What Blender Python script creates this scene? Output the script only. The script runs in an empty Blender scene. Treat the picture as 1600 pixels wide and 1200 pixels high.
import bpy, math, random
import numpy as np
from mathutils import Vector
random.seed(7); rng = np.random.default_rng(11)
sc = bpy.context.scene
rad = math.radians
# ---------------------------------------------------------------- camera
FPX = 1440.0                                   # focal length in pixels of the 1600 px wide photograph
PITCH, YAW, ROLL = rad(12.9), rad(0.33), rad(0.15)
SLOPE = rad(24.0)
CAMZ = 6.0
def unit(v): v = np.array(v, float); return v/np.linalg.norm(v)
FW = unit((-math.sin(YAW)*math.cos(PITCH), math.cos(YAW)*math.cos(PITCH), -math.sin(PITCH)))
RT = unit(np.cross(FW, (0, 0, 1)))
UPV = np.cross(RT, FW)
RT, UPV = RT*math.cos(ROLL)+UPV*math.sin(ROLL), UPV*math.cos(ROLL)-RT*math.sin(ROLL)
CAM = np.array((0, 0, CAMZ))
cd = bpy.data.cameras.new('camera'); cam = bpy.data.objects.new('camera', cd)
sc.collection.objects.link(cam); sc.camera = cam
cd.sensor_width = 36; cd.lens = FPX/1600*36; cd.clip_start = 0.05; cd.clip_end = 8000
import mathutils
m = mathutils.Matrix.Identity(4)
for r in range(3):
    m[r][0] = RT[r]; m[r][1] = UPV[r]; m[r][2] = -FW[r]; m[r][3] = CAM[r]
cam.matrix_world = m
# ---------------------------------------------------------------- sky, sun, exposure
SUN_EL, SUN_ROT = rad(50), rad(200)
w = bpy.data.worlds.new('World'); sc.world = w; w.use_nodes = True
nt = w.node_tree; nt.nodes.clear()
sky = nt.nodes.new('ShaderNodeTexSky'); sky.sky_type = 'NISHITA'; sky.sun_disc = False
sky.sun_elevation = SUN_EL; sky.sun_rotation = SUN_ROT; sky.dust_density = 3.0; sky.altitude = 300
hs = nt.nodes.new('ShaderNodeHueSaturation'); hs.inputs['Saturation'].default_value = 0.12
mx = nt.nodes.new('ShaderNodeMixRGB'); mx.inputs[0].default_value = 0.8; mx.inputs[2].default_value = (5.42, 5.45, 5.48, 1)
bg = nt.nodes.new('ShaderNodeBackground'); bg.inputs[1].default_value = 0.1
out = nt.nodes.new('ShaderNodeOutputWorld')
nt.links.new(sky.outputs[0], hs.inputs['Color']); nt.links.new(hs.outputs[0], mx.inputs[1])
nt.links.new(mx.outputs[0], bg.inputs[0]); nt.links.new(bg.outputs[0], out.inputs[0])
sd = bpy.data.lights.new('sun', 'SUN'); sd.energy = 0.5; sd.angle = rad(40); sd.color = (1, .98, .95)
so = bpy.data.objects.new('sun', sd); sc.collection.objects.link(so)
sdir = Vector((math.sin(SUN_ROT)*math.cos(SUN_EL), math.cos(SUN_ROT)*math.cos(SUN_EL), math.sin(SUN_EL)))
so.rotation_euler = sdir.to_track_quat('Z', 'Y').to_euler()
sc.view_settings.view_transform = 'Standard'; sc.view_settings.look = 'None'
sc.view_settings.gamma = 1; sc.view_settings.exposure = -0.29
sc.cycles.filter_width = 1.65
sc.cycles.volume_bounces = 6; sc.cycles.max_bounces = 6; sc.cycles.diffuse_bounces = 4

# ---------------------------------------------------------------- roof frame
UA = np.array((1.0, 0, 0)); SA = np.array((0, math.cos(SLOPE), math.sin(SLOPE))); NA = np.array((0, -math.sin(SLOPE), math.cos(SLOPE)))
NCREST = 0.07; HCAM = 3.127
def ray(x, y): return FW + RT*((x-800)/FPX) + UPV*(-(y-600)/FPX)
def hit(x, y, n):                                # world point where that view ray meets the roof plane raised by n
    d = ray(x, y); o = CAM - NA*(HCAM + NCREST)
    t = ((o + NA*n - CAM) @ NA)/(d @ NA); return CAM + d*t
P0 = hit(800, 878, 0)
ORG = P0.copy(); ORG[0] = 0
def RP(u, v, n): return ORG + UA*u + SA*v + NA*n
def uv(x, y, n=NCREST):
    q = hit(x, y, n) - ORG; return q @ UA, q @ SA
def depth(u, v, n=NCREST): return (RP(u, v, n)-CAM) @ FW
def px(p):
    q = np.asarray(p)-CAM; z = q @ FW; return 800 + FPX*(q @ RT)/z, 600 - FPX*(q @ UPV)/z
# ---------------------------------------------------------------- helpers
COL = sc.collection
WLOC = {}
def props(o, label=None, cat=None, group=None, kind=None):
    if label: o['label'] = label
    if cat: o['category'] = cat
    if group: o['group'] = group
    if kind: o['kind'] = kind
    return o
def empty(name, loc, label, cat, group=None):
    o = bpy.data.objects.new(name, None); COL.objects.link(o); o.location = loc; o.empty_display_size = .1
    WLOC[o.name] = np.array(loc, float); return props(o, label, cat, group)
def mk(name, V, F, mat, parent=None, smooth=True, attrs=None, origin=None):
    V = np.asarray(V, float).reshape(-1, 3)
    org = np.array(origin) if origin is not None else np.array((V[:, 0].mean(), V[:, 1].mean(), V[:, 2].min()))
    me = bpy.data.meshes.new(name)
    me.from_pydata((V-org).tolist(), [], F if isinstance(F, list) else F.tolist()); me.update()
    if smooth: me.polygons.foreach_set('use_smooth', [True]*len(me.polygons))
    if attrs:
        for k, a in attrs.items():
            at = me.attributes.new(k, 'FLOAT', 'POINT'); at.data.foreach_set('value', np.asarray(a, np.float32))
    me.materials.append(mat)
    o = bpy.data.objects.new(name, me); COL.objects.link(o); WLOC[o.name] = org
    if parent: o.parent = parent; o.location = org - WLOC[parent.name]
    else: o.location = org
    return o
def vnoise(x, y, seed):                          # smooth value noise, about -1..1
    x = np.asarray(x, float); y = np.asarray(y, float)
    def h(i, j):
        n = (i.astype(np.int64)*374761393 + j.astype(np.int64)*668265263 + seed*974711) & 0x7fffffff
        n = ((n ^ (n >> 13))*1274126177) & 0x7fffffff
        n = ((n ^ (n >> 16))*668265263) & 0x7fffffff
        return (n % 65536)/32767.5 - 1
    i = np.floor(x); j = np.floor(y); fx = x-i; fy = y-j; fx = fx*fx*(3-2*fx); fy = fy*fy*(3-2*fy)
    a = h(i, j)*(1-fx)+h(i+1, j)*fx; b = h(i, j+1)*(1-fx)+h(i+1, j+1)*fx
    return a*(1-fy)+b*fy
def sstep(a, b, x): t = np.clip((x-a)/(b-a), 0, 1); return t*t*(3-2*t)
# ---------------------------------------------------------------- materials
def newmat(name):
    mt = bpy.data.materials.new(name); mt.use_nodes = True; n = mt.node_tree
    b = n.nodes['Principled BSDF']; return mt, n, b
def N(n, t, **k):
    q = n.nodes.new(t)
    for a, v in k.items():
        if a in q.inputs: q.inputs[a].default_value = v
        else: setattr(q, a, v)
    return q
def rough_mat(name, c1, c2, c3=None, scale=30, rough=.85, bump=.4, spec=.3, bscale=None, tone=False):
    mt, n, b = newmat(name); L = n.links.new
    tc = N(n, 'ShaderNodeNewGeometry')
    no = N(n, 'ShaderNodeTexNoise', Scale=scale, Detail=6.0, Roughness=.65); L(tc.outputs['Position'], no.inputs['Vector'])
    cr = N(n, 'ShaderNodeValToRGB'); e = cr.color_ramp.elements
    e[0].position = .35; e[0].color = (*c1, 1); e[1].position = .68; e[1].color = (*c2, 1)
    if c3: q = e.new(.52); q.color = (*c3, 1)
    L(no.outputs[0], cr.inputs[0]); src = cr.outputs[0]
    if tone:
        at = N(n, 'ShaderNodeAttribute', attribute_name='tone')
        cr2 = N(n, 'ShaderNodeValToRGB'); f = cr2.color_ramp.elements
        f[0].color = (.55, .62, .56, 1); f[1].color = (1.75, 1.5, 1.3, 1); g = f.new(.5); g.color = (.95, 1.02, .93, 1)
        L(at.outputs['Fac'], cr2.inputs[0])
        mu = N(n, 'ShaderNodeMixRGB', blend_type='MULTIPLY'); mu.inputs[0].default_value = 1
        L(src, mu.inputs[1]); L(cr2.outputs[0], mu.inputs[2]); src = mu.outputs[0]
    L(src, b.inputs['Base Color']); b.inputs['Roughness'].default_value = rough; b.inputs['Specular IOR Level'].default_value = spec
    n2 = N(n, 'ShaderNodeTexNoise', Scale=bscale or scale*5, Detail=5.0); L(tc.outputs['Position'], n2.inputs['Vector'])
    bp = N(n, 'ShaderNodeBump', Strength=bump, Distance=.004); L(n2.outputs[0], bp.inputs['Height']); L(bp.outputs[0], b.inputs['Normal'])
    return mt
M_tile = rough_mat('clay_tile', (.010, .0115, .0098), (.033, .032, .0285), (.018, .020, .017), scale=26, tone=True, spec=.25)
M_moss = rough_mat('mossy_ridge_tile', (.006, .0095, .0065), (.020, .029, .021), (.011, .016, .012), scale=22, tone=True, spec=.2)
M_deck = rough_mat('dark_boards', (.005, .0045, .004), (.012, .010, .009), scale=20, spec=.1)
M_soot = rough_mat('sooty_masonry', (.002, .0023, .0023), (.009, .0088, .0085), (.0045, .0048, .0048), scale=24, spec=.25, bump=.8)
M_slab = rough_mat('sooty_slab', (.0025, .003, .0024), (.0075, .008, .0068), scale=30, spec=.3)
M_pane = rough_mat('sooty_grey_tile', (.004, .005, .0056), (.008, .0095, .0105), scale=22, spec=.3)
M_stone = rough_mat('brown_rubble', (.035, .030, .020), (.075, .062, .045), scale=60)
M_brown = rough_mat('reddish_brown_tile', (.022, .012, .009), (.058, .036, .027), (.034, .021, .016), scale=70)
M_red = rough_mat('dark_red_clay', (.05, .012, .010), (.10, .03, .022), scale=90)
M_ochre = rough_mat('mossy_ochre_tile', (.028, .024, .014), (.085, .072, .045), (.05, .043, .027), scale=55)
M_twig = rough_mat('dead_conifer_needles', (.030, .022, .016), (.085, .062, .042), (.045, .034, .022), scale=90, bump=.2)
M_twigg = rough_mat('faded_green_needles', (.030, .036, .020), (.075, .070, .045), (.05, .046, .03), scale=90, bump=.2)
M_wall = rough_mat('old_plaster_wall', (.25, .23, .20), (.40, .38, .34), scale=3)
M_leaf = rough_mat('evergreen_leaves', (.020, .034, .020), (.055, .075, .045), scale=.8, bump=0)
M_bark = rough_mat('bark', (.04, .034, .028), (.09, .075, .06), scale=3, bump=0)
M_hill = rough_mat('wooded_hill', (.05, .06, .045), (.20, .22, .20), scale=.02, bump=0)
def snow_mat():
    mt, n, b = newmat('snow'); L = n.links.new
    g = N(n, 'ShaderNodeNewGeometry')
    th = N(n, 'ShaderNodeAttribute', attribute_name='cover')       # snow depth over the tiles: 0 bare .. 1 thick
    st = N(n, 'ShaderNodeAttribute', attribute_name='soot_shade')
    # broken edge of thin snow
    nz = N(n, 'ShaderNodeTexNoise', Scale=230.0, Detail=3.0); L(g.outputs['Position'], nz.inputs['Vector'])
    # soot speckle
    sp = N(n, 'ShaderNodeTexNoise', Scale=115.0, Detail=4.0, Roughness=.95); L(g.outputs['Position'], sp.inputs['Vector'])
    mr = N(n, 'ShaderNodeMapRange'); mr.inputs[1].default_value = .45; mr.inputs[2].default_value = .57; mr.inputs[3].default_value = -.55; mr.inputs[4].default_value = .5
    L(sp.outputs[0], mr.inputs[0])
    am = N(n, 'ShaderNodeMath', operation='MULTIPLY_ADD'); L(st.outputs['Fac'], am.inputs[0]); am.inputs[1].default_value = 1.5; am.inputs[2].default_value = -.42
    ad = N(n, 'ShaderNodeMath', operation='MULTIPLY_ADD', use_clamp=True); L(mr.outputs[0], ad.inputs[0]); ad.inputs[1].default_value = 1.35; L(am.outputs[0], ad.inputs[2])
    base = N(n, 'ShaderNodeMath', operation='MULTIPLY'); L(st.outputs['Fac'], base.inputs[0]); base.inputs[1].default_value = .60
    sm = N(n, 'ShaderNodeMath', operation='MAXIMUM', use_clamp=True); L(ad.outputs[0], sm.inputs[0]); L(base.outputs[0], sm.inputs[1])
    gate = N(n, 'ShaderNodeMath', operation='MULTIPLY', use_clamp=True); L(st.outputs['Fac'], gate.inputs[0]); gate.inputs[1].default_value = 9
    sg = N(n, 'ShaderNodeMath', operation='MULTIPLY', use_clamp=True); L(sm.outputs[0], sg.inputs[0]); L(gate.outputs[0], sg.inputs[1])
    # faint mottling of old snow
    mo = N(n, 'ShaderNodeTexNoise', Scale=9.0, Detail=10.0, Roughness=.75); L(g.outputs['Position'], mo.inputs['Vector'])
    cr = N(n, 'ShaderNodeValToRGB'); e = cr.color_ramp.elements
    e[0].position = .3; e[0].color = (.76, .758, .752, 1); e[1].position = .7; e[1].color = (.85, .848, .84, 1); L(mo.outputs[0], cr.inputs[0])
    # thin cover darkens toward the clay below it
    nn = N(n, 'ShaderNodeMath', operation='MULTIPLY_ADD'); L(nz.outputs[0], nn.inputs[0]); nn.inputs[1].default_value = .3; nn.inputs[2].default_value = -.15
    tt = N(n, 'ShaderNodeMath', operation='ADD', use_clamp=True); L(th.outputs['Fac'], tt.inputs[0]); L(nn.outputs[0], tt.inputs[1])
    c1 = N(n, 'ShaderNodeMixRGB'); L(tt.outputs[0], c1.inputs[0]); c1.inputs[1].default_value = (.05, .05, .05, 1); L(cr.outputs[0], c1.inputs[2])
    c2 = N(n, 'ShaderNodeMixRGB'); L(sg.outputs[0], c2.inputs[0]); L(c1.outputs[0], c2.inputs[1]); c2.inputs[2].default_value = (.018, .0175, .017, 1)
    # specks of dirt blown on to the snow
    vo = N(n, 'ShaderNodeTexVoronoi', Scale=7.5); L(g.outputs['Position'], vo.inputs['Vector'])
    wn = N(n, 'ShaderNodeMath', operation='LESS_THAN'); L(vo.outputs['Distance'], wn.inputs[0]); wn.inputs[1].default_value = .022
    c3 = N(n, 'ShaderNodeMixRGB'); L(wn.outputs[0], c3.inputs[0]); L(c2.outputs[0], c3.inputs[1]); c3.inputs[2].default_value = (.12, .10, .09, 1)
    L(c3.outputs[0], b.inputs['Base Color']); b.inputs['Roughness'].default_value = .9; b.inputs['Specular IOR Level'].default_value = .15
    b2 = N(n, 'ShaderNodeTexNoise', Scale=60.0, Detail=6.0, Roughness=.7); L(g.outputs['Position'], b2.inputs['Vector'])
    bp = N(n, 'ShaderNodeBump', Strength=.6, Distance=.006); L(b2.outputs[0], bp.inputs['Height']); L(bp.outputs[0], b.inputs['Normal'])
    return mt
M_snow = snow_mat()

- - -

Go through the listing above and report how many of its lines contain the word "scene", with only the number as output.

Full response: 2